佐藤 僕、被害妄想が激しいんで、怖いものはたくさんあります(笑)。たとえば、新幹線で寝ていたら、後ろから突然、金づちで殴られるんじゃないかって考えてしまうんですよ。道を歩いていれば、通り魔に遭うんじゃないかって。小学生の頃は、夜道で、自転車に乗っている人が持っていた携帯がナイフに見えて、怖くて…だから常にソワソワしてます(笑)。いつ襲われてもいいように、全速力で走れる靴を履いてます(笑)
崎山 僕も、前から歩いてきた人が突然襲いかかってきたら…と考えることはあるけど…。
佐藤 その頻度が多いんですよ。歩いていて、すれ違う人はみんな襲ってくるかもと思いますから(笑)。だから、ポケットから手を出して、身構えて…。
崎山 じゃあ、(取材中の)今も?
佐藤 今も、です。ですが、この距離なら、全員勝てますし、逃げることもできるから大丈夫です(笑)。怖いものありますか?
崎山 いや、ない…かもしれない。なるようにしかならないと思うので。
――例えば、ゴキブリだったり、苦手な生き物とかそういうのもない?
崎山 異様だなとは思いますが、怖くはないです。怖いっていうとお化け屋敷とか? でもあれも、結局人がやっていることですからね。
佐藤 交通事故とか考えないですか?
崎山 あんまり。極論を言ってしまえば、人はいずれ死にますから。
佐藤 そこに行き着いちゃうと、確かに怖いものはないですね(笑)。でも、僕は道端でビビってますが(笑)。
崎山 それ、生きづらくない?(笑)
佐藤 いやいや、スーパー生きやすいですよ。何にでも対処できますから!
崎山 確かに、対処できますね(笑)
――では、お二人は絵画や美術、芸術に興味はありますか?
佐藤 絵が好きで画集を買ったりしますし、旅行先では美術館に行ったりもします。ちょうどモネの絵画展をやっていたのを見かけて行ったこともありました。

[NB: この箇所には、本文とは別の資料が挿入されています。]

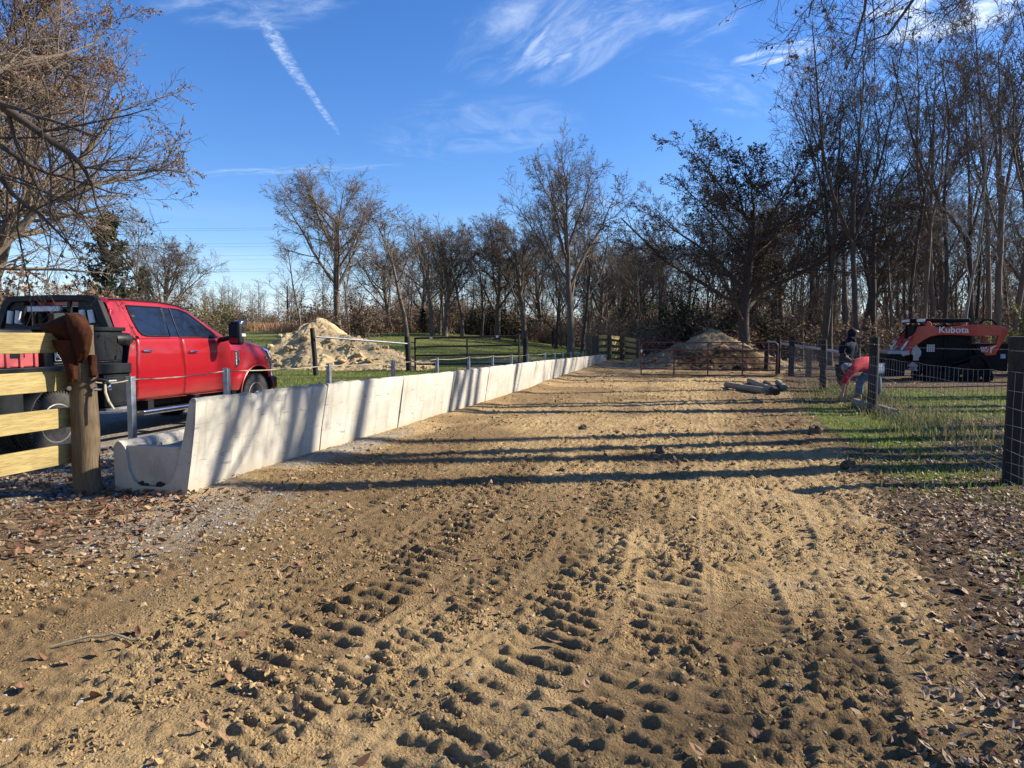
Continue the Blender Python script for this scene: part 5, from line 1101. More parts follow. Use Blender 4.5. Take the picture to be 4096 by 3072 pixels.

崎山 僕は、自宅に絵は飾っていますが、それが誰の絵で…とかはわからないです。街を歩いていて、たまたま見かけた絵を気に入って買ったので。美術館は、ミュージカル『刀剣乱舞』でパリ公演を行ったときに、ルーブル美術館に行ったのが思い出深いです。生の「モナリザ」を見て、意外と小さい絵画なんだなと、手を伸ばして写真を撮ったことを覚えてます。1日じゃ周りきれないくらい広い美術館だったので、また機会があれば行ってみたいですね。
――改めて、今作の見どころをお願いします。
崎山 中野京子さんの「怖い絵」を舞台化するというところがまず見どころですし、5人で作り出す世界観も本作ならではのものになると思います。鈴木おさむさんの脚本なので、一筋縄ではいかないストーリーになるのではないかと僕自身も期待しています。お客さんも一緒に本を読んでいるような、絵を観覧しているような舞台になったらいいなと思います。
佐藤 僕は、舞台美術や衣装も楽しみにしています。ポスター撮影の時にも、衣装にすごくこだわっているのが伝わってきました。今回は、ステージ上に絵画も飾られるので、舞台セット自体がおしゃれなものになるのではないかと思います。この「怖い絵」という舞台の空間全てが、芸術鑑賞の場になると思うので、それも楽しみにしていただければと思います。